On the face of it, tokenization may appear to be a straightforward process, but it has far-reaching implications in boosting the payment security environment with regard to its usage with EMV.

Risks in the Absence of Tokenized Transactions

A typical EMV payment card chip stores public information that is accessible to anyone without the need for any special authentication. Security experts around the world are now increasingly recognizing that this should be seen as a security threat because it has enabled criminals to create card transplants (fake cards) using EMV to carry out fraudulent transactions. The problem is that the confidentiality of the primary account number (PAN) is not maintained at any stage of the transaction. Some of the most serious credit card related data thefts in the United States have occurred at the host (processor) or the merchant level in a non-EMV environment. News about major security breaches involving data from compromised bank accounts continues to flow in every day because of the absence of tokenization.

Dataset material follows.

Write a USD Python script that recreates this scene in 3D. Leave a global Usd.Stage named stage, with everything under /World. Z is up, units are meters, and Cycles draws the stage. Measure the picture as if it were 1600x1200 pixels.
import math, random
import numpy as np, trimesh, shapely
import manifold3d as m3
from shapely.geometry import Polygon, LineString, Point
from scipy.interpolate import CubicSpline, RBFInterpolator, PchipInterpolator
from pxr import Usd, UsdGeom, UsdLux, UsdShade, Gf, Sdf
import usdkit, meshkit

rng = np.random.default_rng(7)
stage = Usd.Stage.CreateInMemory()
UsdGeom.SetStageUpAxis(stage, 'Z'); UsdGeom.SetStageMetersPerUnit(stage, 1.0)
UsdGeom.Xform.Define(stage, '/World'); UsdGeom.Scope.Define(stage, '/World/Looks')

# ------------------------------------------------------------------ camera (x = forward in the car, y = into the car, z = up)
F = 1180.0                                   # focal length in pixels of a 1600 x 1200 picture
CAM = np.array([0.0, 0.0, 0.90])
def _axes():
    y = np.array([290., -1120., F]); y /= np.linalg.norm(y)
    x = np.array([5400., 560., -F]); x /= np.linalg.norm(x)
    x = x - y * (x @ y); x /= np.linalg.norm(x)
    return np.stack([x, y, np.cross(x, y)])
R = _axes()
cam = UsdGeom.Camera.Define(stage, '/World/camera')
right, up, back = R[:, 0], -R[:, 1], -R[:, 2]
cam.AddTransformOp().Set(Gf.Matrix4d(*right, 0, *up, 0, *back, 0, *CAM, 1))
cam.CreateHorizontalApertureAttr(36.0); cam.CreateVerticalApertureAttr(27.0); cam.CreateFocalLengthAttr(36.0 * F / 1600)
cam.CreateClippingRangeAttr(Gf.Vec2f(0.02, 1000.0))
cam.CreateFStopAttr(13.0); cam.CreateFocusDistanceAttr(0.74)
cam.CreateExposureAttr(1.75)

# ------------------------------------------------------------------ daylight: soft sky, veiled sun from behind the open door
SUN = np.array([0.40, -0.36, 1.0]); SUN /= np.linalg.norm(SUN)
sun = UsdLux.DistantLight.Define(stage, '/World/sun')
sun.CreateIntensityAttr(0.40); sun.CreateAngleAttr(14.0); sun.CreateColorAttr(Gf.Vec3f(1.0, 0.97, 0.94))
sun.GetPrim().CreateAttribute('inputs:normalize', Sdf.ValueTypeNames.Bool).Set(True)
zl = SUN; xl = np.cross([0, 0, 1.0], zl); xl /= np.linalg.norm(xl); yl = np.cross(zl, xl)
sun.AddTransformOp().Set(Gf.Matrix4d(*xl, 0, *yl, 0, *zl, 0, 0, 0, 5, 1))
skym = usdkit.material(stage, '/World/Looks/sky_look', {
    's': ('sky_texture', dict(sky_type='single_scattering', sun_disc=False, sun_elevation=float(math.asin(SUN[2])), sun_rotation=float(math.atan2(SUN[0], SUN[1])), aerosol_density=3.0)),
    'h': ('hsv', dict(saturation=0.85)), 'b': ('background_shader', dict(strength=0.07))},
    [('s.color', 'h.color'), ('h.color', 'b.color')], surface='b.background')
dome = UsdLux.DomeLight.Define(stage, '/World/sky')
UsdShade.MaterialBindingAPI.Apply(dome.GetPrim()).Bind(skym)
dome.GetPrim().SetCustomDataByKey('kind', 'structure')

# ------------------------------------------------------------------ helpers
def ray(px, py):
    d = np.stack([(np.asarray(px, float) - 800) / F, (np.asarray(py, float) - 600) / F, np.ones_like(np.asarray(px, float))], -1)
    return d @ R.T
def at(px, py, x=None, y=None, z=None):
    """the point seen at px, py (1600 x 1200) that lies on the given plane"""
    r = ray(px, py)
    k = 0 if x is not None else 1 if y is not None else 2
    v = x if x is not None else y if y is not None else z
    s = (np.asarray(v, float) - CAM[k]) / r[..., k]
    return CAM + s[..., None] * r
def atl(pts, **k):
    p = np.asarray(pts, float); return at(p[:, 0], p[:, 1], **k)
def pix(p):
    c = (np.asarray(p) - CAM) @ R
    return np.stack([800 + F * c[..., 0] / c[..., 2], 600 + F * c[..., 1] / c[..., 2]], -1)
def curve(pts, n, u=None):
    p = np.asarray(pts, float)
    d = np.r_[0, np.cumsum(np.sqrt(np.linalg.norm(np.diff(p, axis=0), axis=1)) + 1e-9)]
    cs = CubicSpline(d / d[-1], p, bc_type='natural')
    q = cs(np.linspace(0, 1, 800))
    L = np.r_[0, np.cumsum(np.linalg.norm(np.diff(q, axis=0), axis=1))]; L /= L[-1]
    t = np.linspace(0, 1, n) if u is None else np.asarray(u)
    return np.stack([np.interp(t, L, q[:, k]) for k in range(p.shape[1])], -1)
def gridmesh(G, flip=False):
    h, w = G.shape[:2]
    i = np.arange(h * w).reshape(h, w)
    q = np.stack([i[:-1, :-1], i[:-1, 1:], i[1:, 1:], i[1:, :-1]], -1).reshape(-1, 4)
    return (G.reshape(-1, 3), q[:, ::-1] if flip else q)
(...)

How does Tokenization Work with EMV Payments?

The Payment Card Industry (PCI) Council has pointed out the security issues that are occurring because the EMV transactions lack encryption. The Council has emphasized that native EMV data in every transaction needs to be protected beyond what the EMV inherently provides. To address this issue, EMV has finally adopted tokenization with the introduction of the EMV Payment Token.

In the tokenized environment, the EMV transaction makes use of a new element called EMV PAR (Payment Account Reference), which links the transaction with the corresponding PAN. A PAR on its own cannot be applied to charge a payment card. As a result, it becomes useless to a criminal hacker. With the PAR, it is possible to link a single PAN to multiple devices. Thereafter, even if the criminals hack into a device, the corresponding token will automatically get de-registered with no effect on other devices.

Requirements for the Use of EMV Tokens

The EMV tokens that are used must:

  • Pass a PAN’s validation rules, when interoperability is reinforced
  • Be number between 13 and 19 digits in conformance to the account number rules of ISO messages (to ensure ‘like to like’ formatting)
  • Not collide or conflict with a PAN assigned to an actual card
  • Be associated and mapped with an existing PAN in the Token Vault by the entity that generated the token prior to issuing it

EMV Tokenization is the Future

EMV was originally developed as a safeguard against criminals who were able to counterfeit the magnetic strips of payment cards. However, as cybercrime has become more sophisticated, security breaches continue to occur even now because merchants develop information systems surrounding the EMV transaction environment that are not foolproof. New stories keep emerging about sniffing devices that are planted by criminals across all types of payment devices within the transaction chain and the leakage of credit card data when customers make payments at a store or a restaurant. Although these breaches do not occur all the time, they occur enough to cause concern.

EMV tokenization will be embraced more widely because of the continuing security breaches within the current payment environment. Moreover, with the increasing popularity of mobile transactions, the global penetration of the internet, and involvement of multiple actors in the transaction chain, EMV tokenization seems to be the future of credit card payment security.